Si les gens connaissaient mon entraînement quotidien (mes routines) ils seraient étonnés (abasourdis).
Le livre est très discret sur ces routines car Sagawa sensei s'entraînait seul (comme O sensei bien souvent), on glane au fil des pages quelques informations: des haltères traditionnels, des séries de pompes et d'exercices calisthéniques dont l'unité de compte est … le millier.
Et 300 000 suburis par an soit une heure par jour...
Chaque jour je pratique 24 entraînements (des routines). En plus de ça je soulève le suburito 300 000 fois par an..
Ce n'est qu'en pratiquant une série d'exercices pendant de très nombreuses années que vous pourrez à la fin en comprendre l'efficacité.
Là encore il ne faut pas espérer de recettes de la part de Sagawa Sesnei qui considère que l'entraînement est une affaire individuelle, qui demande à l'individu de la persévérance, une forme d'obsession, une rage de dépaser soi et les autres. Le succès est une affaire individuelle.
Je ne pense pas qu'il faille nécessairement copier ce que j'ai fait. Chaque personne a sa façon de penser, chaque personne est différente. Si vous êtes enthousiaste vous les découvrirez vous mêmes.
Si je m'en étais tenu à ce que m'a enseigné Takeda sensei, je ne serais pas devenu ce que je suis aujourd'hui, je suis allé aussi loin parce que j'ai continué à penser, étudier, raffiner et développer mes techniques.
Conclusions sur l'entraînement.
Le traducteur utilise souvent le terme de "hardship", dureté des conditions de vie, épreuve, souffrance. Nul doute que pour Sagawa sensei, l'entraînement ne peut être trop dur ni trop intense. On a là le point de vue de celui qui a voué à vie à son étude. Le sens de michi sans doute.
Que cherche concrètement Sagawa sensei à travers cet entraînement?
J'espère que les plus calés en physio vont prendre la peine de laisser un commentaire pour nous aider à mieux comprendre.

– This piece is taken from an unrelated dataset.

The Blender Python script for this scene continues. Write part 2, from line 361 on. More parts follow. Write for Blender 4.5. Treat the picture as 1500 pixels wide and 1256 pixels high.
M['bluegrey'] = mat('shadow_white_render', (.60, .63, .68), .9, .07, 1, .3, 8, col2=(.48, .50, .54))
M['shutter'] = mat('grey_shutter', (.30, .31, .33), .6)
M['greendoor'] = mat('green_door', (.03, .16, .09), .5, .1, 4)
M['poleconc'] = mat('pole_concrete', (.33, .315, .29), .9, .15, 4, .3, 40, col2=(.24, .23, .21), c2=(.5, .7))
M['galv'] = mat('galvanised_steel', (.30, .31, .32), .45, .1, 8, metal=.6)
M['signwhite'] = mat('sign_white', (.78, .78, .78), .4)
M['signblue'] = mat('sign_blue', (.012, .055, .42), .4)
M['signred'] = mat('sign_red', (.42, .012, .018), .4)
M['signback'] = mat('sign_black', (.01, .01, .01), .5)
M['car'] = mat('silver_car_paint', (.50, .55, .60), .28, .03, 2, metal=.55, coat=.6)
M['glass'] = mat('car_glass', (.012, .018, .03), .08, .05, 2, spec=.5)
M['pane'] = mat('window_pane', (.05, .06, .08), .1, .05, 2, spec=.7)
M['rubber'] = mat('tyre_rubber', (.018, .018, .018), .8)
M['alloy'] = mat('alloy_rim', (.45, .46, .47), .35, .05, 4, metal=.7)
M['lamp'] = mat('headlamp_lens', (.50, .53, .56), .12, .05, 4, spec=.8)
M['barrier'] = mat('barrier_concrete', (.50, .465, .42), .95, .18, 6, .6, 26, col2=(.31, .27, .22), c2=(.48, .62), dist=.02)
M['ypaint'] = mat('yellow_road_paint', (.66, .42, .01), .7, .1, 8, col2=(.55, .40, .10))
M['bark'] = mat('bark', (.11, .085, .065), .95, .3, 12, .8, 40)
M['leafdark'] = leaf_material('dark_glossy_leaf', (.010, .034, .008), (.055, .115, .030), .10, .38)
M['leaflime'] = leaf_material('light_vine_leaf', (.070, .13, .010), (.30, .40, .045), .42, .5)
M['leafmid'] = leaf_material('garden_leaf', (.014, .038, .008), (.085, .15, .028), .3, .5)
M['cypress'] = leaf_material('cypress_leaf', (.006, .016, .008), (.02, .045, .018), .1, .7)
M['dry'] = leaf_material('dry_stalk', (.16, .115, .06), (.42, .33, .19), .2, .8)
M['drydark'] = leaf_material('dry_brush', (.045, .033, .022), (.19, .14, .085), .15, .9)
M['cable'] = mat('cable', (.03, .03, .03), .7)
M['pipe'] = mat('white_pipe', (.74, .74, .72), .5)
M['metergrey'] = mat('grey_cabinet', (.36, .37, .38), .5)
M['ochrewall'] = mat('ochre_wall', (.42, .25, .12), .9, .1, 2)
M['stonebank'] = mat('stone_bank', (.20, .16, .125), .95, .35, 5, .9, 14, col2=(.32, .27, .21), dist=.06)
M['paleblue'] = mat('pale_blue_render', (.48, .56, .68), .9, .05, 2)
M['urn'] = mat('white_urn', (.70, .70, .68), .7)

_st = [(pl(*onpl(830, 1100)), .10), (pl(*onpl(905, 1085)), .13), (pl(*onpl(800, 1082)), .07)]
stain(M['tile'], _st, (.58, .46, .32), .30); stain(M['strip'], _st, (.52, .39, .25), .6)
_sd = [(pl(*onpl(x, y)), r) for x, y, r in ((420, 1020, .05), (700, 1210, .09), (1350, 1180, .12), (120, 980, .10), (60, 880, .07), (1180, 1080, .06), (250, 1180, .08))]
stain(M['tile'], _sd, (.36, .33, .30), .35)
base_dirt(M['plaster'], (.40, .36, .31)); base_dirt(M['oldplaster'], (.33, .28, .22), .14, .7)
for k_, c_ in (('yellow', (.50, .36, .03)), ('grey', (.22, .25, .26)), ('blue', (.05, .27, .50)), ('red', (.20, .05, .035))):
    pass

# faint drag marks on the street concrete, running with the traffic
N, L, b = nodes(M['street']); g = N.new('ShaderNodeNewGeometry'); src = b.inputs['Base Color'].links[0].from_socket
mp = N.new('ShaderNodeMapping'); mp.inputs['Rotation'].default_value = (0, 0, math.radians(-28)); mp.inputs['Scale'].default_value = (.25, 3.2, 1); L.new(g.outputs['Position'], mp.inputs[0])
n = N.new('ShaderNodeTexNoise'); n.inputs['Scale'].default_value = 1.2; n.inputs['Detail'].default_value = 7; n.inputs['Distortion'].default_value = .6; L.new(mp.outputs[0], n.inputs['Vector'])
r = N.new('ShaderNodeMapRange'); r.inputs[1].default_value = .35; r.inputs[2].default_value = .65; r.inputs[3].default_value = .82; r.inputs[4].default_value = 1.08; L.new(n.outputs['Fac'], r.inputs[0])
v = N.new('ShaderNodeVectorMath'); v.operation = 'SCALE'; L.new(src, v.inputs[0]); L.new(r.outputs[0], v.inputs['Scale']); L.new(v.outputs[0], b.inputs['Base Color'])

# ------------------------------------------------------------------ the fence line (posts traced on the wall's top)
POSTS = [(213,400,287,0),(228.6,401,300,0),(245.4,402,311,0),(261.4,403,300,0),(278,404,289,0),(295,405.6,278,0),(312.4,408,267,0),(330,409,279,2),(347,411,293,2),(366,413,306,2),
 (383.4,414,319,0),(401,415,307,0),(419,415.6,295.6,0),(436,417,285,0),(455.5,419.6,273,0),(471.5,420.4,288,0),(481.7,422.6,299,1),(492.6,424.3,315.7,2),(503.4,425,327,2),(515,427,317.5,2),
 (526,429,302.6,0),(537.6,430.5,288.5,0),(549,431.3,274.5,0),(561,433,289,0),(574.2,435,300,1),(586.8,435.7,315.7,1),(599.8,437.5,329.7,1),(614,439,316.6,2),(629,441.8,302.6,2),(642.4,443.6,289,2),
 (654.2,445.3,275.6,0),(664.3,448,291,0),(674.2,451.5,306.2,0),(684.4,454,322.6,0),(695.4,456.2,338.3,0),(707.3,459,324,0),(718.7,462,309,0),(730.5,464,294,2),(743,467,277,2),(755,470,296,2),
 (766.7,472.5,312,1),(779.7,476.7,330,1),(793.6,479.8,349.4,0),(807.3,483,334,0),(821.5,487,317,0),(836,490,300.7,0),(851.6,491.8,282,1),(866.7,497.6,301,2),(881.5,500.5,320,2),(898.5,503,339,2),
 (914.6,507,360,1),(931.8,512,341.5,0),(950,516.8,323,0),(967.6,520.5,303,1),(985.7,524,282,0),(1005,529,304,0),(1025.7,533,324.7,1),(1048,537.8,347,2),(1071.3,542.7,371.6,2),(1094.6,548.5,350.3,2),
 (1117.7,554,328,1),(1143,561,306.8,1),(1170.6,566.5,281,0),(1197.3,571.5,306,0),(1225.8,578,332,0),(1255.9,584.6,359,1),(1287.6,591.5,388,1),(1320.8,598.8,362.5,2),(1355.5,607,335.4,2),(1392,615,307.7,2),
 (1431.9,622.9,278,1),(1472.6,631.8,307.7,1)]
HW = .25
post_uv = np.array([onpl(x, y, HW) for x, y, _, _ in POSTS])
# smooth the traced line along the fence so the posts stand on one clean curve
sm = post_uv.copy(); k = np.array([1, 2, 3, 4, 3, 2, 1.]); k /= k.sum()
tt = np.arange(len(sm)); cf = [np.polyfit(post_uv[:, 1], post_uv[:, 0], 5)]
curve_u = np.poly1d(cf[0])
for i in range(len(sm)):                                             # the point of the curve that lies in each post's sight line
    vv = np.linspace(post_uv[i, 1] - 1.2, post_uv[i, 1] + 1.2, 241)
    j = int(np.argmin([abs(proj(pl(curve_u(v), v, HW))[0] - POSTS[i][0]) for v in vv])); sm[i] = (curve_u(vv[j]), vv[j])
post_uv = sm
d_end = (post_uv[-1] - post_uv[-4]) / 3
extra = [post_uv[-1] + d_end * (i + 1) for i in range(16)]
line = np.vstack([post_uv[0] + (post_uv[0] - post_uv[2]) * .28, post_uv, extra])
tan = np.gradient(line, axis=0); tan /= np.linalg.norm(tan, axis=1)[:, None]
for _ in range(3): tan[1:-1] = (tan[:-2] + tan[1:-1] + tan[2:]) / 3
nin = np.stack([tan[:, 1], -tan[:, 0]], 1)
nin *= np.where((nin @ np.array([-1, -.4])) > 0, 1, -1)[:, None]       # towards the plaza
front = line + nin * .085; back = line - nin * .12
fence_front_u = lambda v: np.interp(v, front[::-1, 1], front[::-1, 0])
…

Selon moi, au point où j'en suis…: il s'agit pour lui de trouver la ligne pure, la ligne sans angles, sans hésitations, sans tâtonnements. Arriver à cette sensation intime qui dit: la coupe / l'action est ici, pas besoin d'y réfléchir, à l'instant propice je concentre cette énergie accumulée, cette précision, ce concentré de concentration… un million de suburis plus tard et la ligne est devenue une copine familière.
Quantité de parallèles sont possibles: je pense au trait de crayon de Picasso (100 000 oeuvres à la fin de sa vie, des dizaines de milliers de dessins et d'études... qui a vu son dernier autoportrait ?).